Data block:
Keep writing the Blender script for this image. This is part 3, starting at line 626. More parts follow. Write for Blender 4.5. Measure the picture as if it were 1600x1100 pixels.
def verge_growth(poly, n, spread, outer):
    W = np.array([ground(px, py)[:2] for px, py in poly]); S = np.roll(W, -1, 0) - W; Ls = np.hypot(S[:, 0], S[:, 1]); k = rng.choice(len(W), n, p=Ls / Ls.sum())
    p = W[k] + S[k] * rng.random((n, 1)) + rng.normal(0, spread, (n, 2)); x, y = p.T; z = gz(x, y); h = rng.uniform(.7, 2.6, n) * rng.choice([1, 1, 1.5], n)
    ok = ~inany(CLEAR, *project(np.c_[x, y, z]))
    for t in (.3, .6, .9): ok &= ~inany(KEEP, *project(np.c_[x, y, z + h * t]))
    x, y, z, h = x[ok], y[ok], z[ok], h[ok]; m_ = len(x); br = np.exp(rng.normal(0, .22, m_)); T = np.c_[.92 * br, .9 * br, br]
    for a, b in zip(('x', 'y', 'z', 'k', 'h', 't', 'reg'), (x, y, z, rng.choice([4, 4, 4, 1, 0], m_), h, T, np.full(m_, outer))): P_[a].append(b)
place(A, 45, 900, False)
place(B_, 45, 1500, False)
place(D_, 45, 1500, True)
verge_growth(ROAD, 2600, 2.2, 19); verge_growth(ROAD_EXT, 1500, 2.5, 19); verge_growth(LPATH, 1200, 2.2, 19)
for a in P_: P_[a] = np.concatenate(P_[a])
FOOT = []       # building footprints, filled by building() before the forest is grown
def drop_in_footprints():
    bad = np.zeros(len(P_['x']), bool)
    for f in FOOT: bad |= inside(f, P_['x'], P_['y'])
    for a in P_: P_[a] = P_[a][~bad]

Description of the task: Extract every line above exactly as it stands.

Correct response:
Keep writing the Blender script for this image. This is part 3, starting at line 626. More parts follow. Write for Blender 4.5. Measure the picture as if it were 1600x1100 pixels.
def verge_growth(poly, n, spread, outer):
    W = np.array([ground(px, py)[:2] for px, py in poly]); S = np.roll(W, -1, 0) - W; Ls = np.hypot(S[:, 0], S[:, 1]); k = rng.choice(len(W), n, p=Ls / Ls.sum())
    p = W[k] + S[k] * rng.random((n, 1)) + rng.normal(0, spread, (n, 2)); x, y = p.T; z = gz(x, y); h = rng.uniform(.7, 2.6, n) * rng.choice([1, 1, 1.5], n)
    ok = ~inany(CLEAR, *project(np.c_[x, y, z]))
    for t in (.3, .6, .9): ok &= ~inany(KEEP, *project(np.c_[x, y, z + h * t]))
    x, y, z, h = x[ok], y[ok], z[ok], h[ok]; m_ = len(x); br = np.exp(rng.normal(0, .22, m_)); T = np.c_[.92 * br, .9 * br, br]
    for a, b in zip(('x', 'y', 'z', 'k', 'h', 't', 'reg'), (x, y, z, rng.choice([4, 4, 4, 1, 0], m_), h, T, np.full(m_, outer))): P_[a].append(b)
place(A, 45, 900, False)
place(B_, 45, 1500, False)
place(D_, 45, 1500, True)
verge_growth(ROAD, 2600, 2.2, 19); verge_growth(ROAD_EXT, 1500, 2.5, 19); verge_growth(LPATH, 1200, 2.2, 19)
for a in P_: P_[a] = np.concatenate(P_[a])
FOOT = []       # building footprints, filled by building() before the forest is grown
def drop_in_footprints():
    bad = np.zeros(len(P_['x']), bool)
    for f in FOOT: bad |= inside(f, P_['x'], P_['y'])
    for a in P_: P_[a] = P_[a][~bad]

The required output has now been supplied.